What you say is true, but prosecutors/investigators have little incentive to jump through another hoop. If they are willing to prosecute someone with just circumstantial evidence of an IP address, they aren't really looking to find the perpetrator, only a fall guy.

1 comments

There's no way a prosecutor/investigator can correlate an IP address to a person without asking the ISP so I don't see your point.
As an ISP there's no way I can correlate an IP address to a person. I can only correlate it to one or more pieces of equipment.
Which are owned by a person. That's like saying you can only correlate a licence plate to a car, not to the owner of a car. Don't be ridiculous.
It's not ridiculous. Some countries (and States, iirc) require that speeding and red light tickets have to be issued to the driver of the car, so traffic cameras capture both the licence plate and the driver's face.

Similarly, if I torrent pirated media in a Starbucks, should the store be charged?

Yes, but that's only partially the reason, or rather, in some cases.

In my state, that was specifically to cover "well, if you deny driving the vehicle..." situations, where people would say "Oh, it wasn't me, I lent my car to someone/my kids drove/whatever", and law enforcement replying "Who?" "Oh, I don't know. Sorry."

Now it's to increase the burden of proof. It's reasonable to assume that if you own a vehicle, you were driving it. It's furthermore reasonable to assume that you should be able to identify who was driving the vehicle, from the face, even if you do have multiple people driving.

If you then refuse to identify the person, or "I don't know", then it's tantamount (in the law's eyes) to saying you weren't taking due regard to the care of operation of your vehicle (after all, if you don't even know their name, how do you know they're licensed?).

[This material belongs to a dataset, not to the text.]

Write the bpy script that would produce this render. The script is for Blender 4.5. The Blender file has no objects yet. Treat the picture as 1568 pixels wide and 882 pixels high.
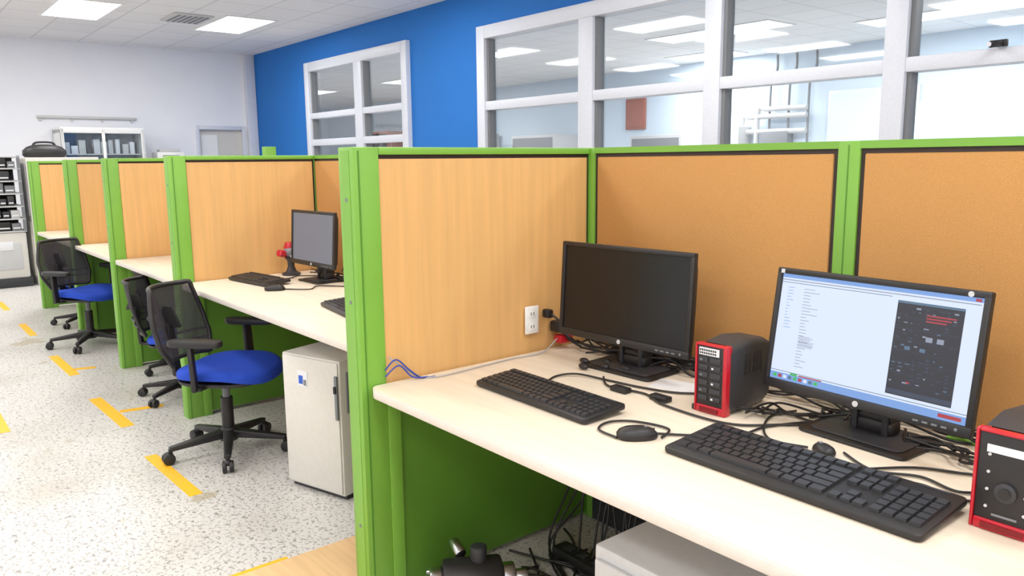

The assumption that the owner of a piece of equipment (be it cars or computers)know is always responsible for how it is used is not valid. Cars are stolen with significant frequency, for example. People also drive them without permission (e.g. a spouse gives the keys to a visiting in-law). There are plenty of situations where somebody may not be able to identify who was using the car.

Computer crimes are the same way. It may be possible to prove what equipment it's implicated in a crime, but that's rarely sufficient to make any individual responsible without other evidence. People give WiFi passwords to their guests, equipment is hacked, etc. Establishing that an owner of a router or computer is responsible for anything it is used for unless proven otherwise opens a massive attack surface for blackmail, extortion, etc.

I expect something like the dmca "safe harbor" if you're a Starbucks.